Worse: the newspaper calculates the amount of money already paid out in those shocking bonuses at more than $140 million - - much of which continues to come from taxpayers supplementing a burdened pension system that cannot sustain the special benefits added, with hardly any discussion, by a handful of bureaucrats and elected officials.

Recalls, resignations, and a single prosecution cannot atone for the scandal's abuse of the public trust.

There has been no reimbursement of these tens of millions lost to the bus system, to the parks, to law enforcement, to child-welfare and health-care services - - life-savers, to be sure - - and to taxpayers looking for much-needed relief, too.
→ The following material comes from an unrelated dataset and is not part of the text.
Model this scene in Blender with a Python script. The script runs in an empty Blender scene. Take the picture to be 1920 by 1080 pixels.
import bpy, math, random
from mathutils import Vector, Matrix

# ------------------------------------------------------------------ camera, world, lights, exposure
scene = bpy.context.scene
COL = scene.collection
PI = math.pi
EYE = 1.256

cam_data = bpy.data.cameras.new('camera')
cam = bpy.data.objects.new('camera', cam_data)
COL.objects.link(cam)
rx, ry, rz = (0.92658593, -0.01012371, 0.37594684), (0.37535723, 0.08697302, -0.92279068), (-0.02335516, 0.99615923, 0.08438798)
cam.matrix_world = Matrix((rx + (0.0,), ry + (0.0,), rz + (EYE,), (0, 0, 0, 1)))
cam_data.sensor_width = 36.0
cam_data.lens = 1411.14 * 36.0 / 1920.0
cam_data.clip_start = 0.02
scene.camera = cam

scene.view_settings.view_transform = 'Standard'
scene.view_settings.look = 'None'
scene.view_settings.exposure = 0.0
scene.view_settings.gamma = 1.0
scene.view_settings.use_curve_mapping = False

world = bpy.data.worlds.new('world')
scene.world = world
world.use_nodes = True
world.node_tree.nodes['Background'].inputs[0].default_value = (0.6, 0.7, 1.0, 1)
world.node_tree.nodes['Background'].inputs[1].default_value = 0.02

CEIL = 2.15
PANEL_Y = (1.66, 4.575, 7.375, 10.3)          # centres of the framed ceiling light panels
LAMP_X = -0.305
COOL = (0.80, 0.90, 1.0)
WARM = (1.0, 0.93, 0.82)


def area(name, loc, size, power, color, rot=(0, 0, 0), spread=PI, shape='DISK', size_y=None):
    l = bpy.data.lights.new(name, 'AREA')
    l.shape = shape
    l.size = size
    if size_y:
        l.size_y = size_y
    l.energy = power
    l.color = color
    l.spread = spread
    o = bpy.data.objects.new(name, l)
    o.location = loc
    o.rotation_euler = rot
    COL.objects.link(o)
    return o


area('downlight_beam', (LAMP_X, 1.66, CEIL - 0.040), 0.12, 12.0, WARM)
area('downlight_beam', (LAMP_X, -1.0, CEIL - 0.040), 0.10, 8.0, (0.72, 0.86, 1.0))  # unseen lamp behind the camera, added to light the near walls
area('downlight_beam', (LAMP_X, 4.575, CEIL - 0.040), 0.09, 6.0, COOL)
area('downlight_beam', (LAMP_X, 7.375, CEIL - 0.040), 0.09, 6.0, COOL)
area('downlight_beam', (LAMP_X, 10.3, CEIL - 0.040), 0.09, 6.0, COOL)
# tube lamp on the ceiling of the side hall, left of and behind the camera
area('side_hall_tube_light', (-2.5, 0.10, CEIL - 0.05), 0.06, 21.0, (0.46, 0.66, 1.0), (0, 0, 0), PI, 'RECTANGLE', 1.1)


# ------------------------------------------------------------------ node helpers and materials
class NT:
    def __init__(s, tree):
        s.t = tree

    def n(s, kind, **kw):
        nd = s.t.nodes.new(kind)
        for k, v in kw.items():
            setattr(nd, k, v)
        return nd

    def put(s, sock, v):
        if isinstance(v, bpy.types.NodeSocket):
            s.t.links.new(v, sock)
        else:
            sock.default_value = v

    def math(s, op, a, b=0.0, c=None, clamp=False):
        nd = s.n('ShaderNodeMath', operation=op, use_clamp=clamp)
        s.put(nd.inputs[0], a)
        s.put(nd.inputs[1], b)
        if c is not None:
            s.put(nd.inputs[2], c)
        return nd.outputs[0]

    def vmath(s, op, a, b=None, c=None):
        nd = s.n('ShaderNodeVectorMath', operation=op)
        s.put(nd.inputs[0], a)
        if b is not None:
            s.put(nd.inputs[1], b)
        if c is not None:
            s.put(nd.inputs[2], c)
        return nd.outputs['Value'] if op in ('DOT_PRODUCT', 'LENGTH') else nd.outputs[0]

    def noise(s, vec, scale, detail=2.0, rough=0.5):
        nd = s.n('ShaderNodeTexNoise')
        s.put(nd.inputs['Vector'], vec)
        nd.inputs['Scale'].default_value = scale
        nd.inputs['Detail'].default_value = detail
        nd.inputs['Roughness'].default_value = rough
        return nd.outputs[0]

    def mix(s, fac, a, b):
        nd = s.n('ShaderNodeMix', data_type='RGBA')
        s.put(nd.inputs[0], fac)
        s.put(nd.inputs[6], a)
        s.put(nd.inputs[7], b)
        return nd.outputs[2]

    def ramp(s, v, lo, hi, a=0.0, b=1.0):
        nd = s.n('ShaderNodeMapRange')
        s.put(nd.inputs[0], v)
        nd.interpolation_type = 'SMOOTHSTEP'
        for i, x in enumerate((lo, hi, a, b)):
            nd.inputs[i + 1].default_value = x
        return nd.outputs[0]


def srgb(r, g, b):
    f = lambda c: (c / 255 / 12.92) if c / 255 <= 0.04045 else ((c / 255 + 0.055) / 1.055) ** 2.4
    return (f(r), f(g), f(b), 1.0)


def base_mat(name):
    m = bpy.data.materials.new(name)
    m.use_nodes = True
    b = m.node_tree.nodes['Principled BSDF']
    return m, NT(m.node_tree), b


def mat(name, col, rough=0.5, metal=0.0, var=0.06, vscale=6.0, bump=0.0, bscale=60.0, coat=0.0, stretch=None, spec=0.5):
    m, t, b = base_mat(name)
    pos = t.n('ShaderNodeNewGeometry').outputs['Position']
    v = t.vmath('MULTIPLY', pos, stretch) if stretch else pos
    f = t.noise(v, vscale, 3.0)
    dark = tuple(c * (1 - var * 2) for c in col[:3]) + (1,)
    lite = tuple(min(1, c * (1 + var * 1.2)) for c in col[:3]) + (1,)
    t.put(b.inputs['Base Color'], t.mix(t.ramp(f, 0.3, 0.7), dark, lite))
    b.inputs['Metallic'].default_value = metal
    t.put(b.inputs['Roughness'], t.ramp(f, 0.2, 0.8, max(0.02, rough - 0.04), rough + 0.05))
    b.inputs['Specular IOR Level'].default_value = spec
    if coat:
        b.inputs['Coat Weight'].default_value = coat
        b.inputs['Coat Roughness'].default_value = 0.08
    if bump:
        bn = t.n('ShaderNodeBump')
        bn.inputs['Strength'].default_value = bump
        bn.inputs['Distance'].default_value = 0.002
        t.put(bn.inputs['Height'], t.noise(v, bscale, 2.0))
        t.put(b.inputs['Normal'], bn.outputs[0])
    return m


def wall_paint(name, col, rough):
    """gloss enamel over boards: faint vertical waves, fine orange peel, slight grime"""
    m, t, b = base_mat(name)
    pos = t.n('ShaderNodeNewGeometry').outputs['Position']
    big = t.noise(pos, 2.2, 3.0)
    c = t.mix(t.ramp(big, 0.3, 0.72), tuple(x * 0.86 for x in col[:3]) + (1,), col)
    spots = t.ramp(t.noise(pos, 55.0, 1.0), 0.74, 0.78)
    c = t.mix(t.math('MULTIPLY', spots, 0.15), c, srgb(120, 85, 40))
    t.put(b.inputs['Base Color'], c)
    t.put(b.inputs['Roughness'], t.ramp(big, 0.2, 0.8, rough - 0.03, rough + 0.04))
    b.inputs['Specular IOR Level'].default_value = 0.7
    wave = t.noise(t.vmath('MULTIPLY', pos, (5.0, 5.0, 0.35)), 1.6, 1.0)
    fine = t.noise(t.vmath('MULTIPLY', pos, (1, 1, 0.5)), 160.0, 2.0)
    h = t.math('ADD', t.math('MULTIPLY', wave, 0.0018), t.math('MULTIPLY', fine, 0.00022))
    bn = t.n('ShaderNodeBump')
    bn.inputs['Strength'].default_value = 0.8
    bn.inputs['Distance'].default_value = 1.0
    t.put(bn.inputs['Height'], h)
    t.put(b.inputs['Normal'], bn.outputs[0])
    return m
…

Though eligibility for the added pension benefits was halted, the destruction of an entire county's ability to tax and spend correctly - - in other words, to function properly - - will continue for years.

While services falter, and taxes remain high, one small group of people - - county workers whom I am sure were hard-working, and deserving of good retirements - - is being enriched by everyone else at rates unparalleled in public service.
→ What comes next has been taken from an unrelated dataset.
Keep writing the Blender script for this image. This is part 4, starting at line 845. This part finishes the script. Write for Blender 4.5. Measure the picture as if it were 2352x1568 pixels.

This was a legal, moral, fiscal, and political fiasco.

And we can't say that all the lessons have been learned, as pension abuses continue well into the tenure of current County Executive Scott Walker, the man county residents thought they were electing to clean up the courthouse and a culture of narcissistic self-enrichment.

Surely there is a best-selling book waiting to be written about once-proud Milwaukee County, a blue-collar bastion of hard work that is now wrecked financially.

It predated the subsequent hubris and greed on Wall Street - - Milwaukee County, an entire municipality rocked not by a single Madoff-like schemer but by a group of insider public servants with the power and chutzpah to commander the treasury, and its future revenues, and an entire government's ability to do its true job: service.

What a story - - chronicaled locally by Journal Sentinel reporter Dave Umhoefer, who won a much-deserved Pulitizer Prize in 2008 for exposing the intrcaciies of many courthouse pension shenanigans.

And there's surely at least a master's or Ph.D thesis to be written comparing how differently the City of Milwaukee and Milwaukee County chose to alter their separate pension plans at about the same time.

While the wise guys and gals were busy self-dealing at the Courthouse, a city government working group convened by then-Milwaukee Mayor John Norquist (on whose staff I served at the time) worked for months to craft a method to redistribute some of a surplus in the city pension system without harming its viability.

People like Ald. Mike Murphy, City Attorney Grant Langley, Administration director David Riemer and others, along with independent counsel and financial experts crunched numbers, ran computer scenarios and eventually produced a fair and conservative plan.

Then put it to a vote of the system's 25,000 beneficiaries who approved it overwhelmingly.

I sat in on many of these meetings. There was not a whiff of self-interest at the table.

Nor was there a sense of panic, though there was litigation by the police union that was forcing a settlement.

It was all about protecting the system, saving money, being reasonable, being fair.

The county could have taken the same sober approach to pension reform, even though it was not facing the same legal pressures, but it didn't.

These painfully gaudy super-benefits will mercifully be finally and fully paid out to the last eligible retiree sometime down the road, with a more rational system in place.

But at a huge cost to taxpayers, public services, and the notion that government serves the many, not the few.

2 comments:

Anonymous said...

Walker's fault? Really?

Then Lincoln gave us slavery, Reagan gave us the cold war, and FDR destroyed our economy (oh, actually - he did, wrong example).

James Rowen said...

The newspaper documented that problems continued into Walker's administration.